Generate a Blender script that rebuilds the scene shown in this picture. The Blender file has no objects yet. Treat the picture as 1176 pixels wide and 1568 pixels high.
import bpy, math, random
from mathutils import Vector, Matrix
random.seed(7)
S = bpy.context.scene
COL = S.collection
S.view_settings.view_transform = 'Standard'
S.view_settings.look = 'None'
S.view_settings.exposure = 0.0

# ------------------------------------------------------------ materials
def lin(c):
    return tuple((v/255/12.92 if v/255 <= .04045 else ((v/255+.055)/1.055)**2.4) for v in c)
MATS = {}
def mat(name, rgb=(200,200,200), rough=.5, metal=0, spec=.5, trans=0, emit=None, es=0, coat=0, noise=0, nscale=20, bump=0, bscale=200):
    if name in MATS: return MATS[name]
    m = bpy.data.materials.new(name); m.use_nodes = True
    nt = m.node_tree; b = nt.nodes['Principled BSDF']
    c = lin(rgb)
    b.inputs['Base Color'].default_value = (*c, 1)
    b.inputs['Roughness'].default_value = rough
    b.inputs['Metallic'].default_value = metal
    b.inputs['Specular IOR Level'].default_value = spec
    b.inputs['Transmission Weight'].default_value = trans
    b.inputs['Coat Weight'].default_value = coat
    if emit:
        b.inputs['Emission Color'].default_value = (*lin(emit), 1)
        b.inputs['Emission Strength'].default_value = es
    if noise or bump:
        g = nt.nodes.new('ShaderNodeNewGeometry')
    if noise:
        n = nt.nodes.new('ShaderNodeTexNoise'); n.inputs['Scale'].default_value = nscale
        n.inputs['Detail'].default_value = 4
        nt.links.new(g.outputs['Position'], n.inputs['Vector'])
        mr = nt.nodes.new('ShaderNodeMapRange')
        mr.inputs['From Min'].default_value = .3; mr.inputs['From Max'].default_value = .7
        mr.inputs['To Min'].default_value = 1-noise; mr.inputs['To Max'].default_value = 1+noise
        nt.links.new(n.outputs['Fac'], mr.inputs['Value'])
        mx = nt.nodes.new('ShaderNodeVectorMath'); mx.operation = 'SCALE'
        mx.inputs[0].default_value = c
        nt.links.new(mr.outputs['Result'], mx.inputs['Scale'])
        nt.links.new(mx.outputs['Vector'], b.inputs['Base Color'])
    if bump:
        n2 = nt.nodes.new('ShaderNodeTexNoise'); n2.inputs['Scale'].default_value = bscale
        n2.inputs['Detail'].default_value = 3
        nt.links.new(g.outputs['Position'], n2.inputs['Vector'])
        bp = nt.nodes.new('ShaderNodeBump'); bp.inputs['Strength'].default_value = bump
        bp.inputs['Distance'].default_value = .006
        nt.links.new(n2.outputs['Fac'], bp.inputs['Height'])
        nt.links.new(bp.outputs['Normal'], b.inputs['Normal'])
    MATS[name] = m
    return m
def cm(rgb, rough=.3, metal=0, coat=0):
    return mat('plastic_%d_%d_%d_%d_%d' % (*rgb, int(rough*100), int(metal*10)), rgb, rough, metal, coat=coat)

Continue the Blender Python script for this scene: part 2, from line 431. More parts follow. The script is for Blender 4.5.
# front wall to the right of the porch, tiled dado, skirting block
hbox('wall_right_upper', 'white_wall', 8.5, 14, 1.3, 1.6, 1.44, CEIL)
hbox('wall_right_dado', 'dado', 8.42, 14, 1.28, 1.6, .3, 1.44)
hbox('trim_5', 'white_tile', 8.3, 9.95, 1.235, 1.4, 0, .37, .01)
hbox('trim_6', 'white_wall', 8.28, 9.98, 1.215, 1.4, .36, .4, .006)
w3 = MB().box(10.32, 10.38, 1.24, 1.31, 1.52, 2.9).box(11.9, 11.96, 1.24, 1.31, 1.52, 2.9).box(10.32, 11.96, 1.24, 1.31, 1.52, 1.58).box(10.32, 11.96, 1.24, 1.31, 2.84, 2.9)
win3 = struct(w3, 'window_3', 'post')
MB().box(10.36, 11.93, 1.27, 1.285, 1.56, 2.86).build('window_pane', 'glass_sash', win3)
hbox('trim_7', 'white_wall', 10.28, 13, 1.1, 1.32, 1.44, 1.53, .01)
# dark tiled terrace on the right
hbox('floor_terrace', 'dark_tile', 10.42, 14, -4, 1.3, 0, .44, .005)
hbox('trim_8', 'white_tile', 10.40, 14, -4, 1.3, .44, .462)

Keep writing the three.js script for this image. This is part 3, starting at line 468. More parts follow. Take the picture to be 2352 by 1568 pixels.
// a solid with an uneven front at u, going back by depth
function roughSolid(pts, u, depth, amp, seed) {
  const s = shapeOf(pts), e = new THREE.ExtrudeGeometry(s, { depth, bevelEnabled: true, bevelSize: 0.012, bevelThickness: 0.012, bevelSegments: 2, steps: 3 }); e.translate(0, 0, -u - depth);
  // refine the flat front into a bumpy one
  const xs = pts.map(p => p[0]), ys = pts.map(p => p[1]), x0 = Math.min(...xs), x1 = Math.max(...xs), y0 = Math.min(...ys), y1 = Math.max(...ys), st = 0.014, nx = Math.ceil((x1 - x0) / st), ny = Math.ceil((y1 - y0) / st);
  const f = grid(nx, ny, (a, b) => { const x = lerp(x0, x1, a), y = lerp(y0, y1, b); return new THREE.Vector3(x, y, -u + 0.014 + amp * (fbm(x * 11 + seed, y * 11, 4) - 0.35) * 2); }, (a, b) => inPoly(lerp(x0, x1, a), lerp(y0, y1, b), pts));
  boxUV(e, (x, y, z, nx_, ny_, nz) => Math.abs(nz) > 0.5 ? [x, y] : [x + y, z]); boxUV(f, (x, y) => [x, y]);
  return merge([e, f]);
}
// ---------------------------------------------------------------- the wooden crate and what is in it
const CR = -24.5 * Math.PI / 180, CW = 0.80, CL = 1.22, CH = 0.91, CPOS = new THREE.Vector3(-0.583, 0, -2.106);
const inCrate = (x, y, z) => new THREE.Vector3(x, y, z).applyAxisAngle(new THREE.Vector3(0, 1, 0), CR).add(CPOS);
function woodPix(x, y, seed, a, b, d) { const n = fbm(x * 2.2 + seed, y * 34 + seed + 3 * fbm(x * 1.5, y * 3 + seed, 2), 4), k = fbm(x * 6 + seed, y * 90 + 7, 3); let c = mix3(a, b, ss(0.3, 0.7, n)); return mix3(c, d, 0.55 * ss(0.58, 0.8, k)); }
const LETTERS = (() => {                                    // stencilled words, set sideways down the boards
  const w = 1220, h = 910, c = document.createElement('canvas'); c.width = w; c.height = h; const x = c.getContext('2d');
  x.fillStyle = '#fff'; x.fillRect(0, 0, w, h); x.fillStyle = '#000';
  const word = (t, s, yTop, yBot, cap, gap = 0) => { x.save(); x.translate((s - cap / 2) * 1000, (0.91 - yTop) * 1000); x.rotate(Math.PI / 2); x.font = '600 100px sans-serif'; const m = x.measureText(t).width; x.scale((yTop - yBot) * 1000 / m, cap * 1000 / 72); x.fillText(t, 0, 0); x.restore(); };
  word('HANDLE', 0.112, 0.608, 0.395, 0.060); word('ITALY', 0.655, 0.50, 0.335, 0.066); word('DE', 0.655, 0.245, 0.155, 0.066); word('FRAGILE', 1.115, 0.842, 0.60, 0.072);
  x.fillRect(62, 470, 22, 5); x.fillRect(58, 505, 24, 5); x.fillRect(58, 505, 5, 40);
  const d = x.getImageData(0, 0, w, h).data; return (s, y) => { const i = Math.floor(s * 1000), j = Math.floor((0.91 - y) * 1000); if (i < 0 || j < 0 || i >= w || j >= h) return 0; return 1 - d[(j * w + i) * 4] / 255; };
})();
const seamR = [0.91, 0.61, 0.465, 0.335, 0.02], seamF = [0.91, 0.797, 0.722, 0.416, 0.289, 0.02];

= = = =

* [Stated goal] What do the records say? Quote them all exactly.

* [Answer to this problem]
Generate a Blender script that rebuilds the scene shown in this picture. The Blender file has no objects yet. Treat the picture as 1176 pixels wide and 1568 pixels high.
import bpy, math, random
from mathutils import Vector, Matrix
random.seed(7)
S = bpy.context.scene
COL = S.collection
S.view_settings.view_transform = 'Standard'
S.view_settings.look = 'None'
S.view_settings.exposure = 0.0

# ------------------------------------------------------------ materials
def lin(c):
    return tuple((v/255/12.92 if v/255 <= .04045 else ((v/255+.055)/1.055)**2.4) for v in c)
MATS = {}
def mat(name, rgb=(200,200,200), rough=.5, metal=0, spec=.5, trans=0, emit=None, es=0, coat=0, noise=0, nscale=20, bump=0, bscale=200):
    if name in MATS: return MATS[name]
    m = bpy.data.materials.new(name); m.use_nodes = True
    nt = m.node_tree; b = nt.nodes['Principled BSDF']
    c = lin(rgb)
    b.inputs['Base Color'].default_value = (*c, 1)
    b.inputs['Roughness'].default_value = rough
    b.inputs['Metallic'].default_value = metal
    b.inputs['Specular IOR Level'].default_value = spec
    b.inputs['Transmission Weight'].default_value = trans
    b.inputs['Coat Weight'].default_value = coat
    if emit:
        b.inputs['Emission Color'].default_value = (*lin(emit), 1)
        b.inputs['Emission Strength'].default_value = es
    if noise or bump:
        g = nt.nodes.new('ShaderNodeNewGeometry')
    if noise:
        n = nt.nodes.new('ShaderNodeTexNoise'); n.inputs['Scale'].default_value = nscale
        n.inputs['Detail'].default_value = 4
        nt.links.new(g.outputs['Position'], n.inputs['Vector'])
        mr = nt.nodes.new('ShaderNodeMapRange')
        mr.inputs['From Min'].default_value = .3; mr.inputs['From Max'].default_value = .7
        mr.inputs['To Min'].default_value = 1-noise; mr.inputs['To Max'].default_value = 1+noise
        nt.links.new(n.outputs['Fac'], mr.inputs['Value'])
        mx = nt.nodes.new('ShaderNodeVectorMath'); mx.operation = 'SCALE'
        mx.inputs[0].default_value = c
        nt.links.new(mr.outputs['Result'], mx.inputs['Scale'])
        nt.links.new(mx.outputs['Vector'], b.inputs['Base Color'])
    if bump:
        n2 = nt.nodes.new('ShaderNodeTexNoise'); n2.inputs['Scale'].default_value = bscale
        n2.inputs['Detail'].default_value = 3
        nt.links.new(g.outputs['Position'], n2.inputs['Vector'])
        bp = nt.nodes.new('ShaderNodeBump'); bp.inputs['Strength'].default_value = bump
        bp.inputs['Distance'].default_value = .006
        nt.links.new(n2.outputs['Fac'], bp.inputs['Height'])
        nt.links.new(bp.outputs['Normal'], b.inputs['Normal'])
    MATS[name] = m
    return m
def cm(rgb, rough=.3, metal=0, coat=0):
    return mat('plastic_%d_%d_%d_%d_%d' % (*rgb, int(rough*100), int(metal*10)), rgb, rough, metal, coat=coat)

Continue the Blender Python script for this scene: part 2, from line 431. More parts follow. The script is for Blender 4.5.
# front wall to the right of the porch, tiled dado, skirting block
hbox('wall_right_upper', 'white_wall', 8.5, 14, 1.3, 1.6, 1.44, CEIL)
hbox('wall_right_dado', 'dado', 8.42, 14, 1.28, 1.6, .3, 1.44)
hbox('trim_5', 'white_tile', 8.3, 9.95, 1.235, 1.4, 0, .37, .01)
hbox('trim_6', 'white_wall', 8.28, 9.98, 1.215, 1.4, .36, .4, .006)
w3 = MB().box(10.32, 10.38, 1.24, 1.31, 1.52, 2.9).box(11.9, 11.96, 1.24, 1.31, 1.52, 2.9).box(10.32, 11.96, 1.24, 1.31, 1.52, 1.58).box(10.32, 11.96, 1.24, 1.31, 2.84, 2.9)
win3 = struct(w3, 'window_3', 'post')
MB().box(10.36, 11.93, 1.27, 1.285, 1.56, 2.86).build('window_pane', 'glass_sash', win3)
hbox('trim_7', 'white_wall', 10.28, 13, 1.1, 1.32, 1.44, 1.53, .01)
# dark tiled terrace on the right
hbox('floor_terrace', 'dark_tile', 10.42, 14, -4, 1.3, 0, .44, .005)
hbox('trim_8', 'white_tile', 10.40, 14, -4, 1.3, .44, .462)

Keep writing the three.js script for this image. This is part 3, starting at line 468. More parts follow. Take the picture to be 2352 by 1568 pixels.
// a solid with an uneven front at u, going back by depth
function roughSolid(pts, u, depth, amp, seed) {
  const s = shapeOf(pts), e = new THREE.ExtrudeGeometry(s, { depth, bevelEnabled: true, bevelSize: 0.012, bevelThickness: 0.012, bevelSegments: 2, steps: 3 }); e.translate(0, 0, -u - depth);
  // refine the flat front into a bumpy one
  const xs = pts.map(p => p[0]), ys = pts.map(p => p[1]), x0 = Math.min(...xs), x1 = Math.max(...xs), y0 = Math.min(...ys), y1 = Math.max(...ys), st = 0.014, nx = Math.ceil((x1 - x0) / st), ny = Math.ceil((y1 - y0) / st);
  const f = grid(nx, ny, (a, b) => { const x = lerp(x0, x1, a), y = lerp(y0, y1, b); return new THREE.Vector3(x, y, -u + 0.014 + amp * (fbm(x * 11 + seed, y * 11, 4) - 0.35) * 2); }, (a, b) => inPoly(lerp(x0, x1, a), lerp(y0, y1, b), pts));
  boxUV(e, (x, y, z, nx_, ny_, nz) => Math.abs(nz) > 0.5 ? [x, y] : [x + y, z]); boxUV(f, (x, y) => [x, y]);
  return merge([e, f]);
}
// ---------------------------------------------------------------- the wooden crate and what is in it
const CR = -24.5 * Math.PI / 180, CW = 0.80, CL = 1.22, CH = 0.91, CPOS = new THREE.Vector3(-0.583, 0, -2.106);
const inCrate = (x, y, z) => new THREE.Vector3(x, y, z).applyAxisAngle(new THREE.Vector3(0, 1, 0), CR).add(CPOS);
function woodPix(x, y, seed, a, b, d) { const n = fbm(x * 2.2 + seed, y * 34 + seed + 3 * fbm(x * 1.5, y * 3 + seed, 2), 4), k = fbm(x * 6 + seed, y * 90 + 7, 3); let c = mix3(a, b, ss(0.3, 0.7, n)); return mix3(c, d, 0.55 * ss(0.58, 0.8, k)); }
const LETTERS = (() => {                                    // stencilled words, set sideways down the boards
  const w = 1220, h = 910, c = document.createElement('canvas'); c.width = w; c.height = h; const x = c.getContext('2d');
  x.fillStyle = '#fff'; x.fillRect(0, 0, w, h); x.fillStyle = '#000';
  const word = (t, s, yTop, yBot, cap, gap = 0) => { x.save(); x.translate((s - cap / 2) * 1000, (0.91 - yTop) * 1000); x.rotate(Math.PI / 2); x.font = '600 100px sans-serif'; const m = x.measureText(t).width; x.scale((yTop - yBot) * 1000 / m, cap * 1000 / 72); x.fillText(t, 0, 0); x.restore(); };
  word('HANDLE', 0.112, 0.608, 0.395, 0.060); word('ITALY', 0.655, 0.50, 0.335, 0.066); word('DE', 0.655, 0.245, 0.155, 0.066); word('FRAGILE', 1.115, 0.842, 0.60, 0.072);
  x.fillRect(62, 470, 22, 5); x.fillRect(58, 505, 24, 5); x.fillRect(58, 505, 5, 40);
  const d = x.getImageData(0, 0, w, h).data; return (s, y) => { const i = Math.floor(s * 1000), j = Math.floor((0.91 - y) * 1000); if (i < 0 || j < 0 || i >= w || j >= h) return 0; return 1 - d[(j * w + i) * 4] / 255; };
})();
const seamR = [0.91, 0.61, 0.465, 0.335, 0.02], seamF = [0.91, 0.797, 0.722, 0.416, 0.289, 0.02];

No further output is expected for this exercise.